Franco Banfi, an Arctic diver and photographer, who took the pictures, said: “When a whale comes up to us and swims by, it looks you right in the eyes. Obviously we don’t know what they think, but they are very curious creatures.
“Sometimes, I'm sure they're trying to figure out what we are and where we came from.
“As a photographer, I’ve always been driven to bring photographs of animals one hardly ever sees to a printed page."

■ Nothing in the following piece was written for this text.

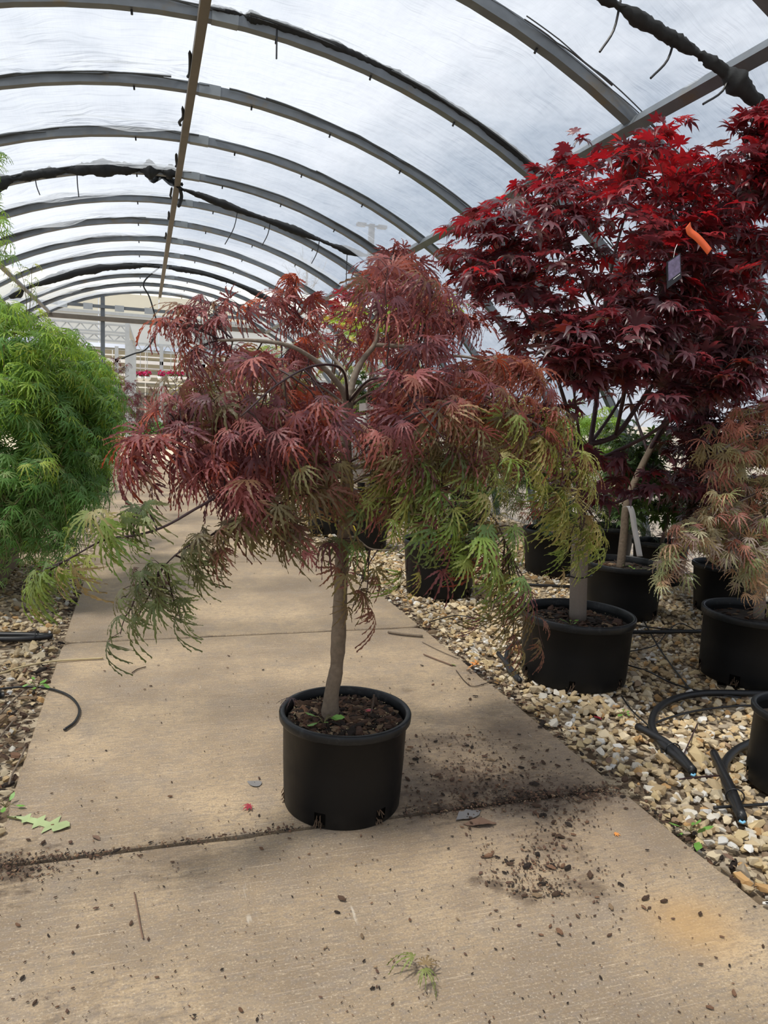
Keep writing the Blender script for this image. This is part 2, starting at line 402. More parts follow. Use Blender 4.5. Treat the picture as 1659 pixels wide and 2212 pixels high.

But while the beluga, or white whale, is built for these harsh surroundings, the diving team face extremely tough conditions to get close to the gentle creatures.
Before each dive the team have to create holes in the three-foot-deep ice using a hand saw, just to get through to the sea below.
Once they’re in they have to swim around in heavy layers of clothes in the -10°C waters.
But the short straw is for the volunteer who gets to stay above ground in -30°C winds, making sure the ice hole doesn’t freeze over and trap the group.

“Photographing a story in very cold water can turn into a logistical nightmare, “ says Mr Banfi, 58.
“But, if we are well trained, the underwater part of things is not really as harsh as you might think."
"When we come out on land, temperatures can get down to – 10°C or -20°C and things will instantly freeze, so we can barely move.
“Cold itself will not hurt the equipment, but it may slow down some of its functions as well as our own.
“Because of the ice-layer and snow cover, there is not sufficient light to shoot with ambient light and batteries lose their charge more quickly in cold weather.”

Mr Banfi said he was keen to show the beauty of the undersea world to those who can’t face the icy deep themselves.
“As photographer, I’ve always been driven to bring photographs of animals one hardly ever sees," he said.
"I want to see these amazing animals in a way that only a few people have seen and I want to share it with others.”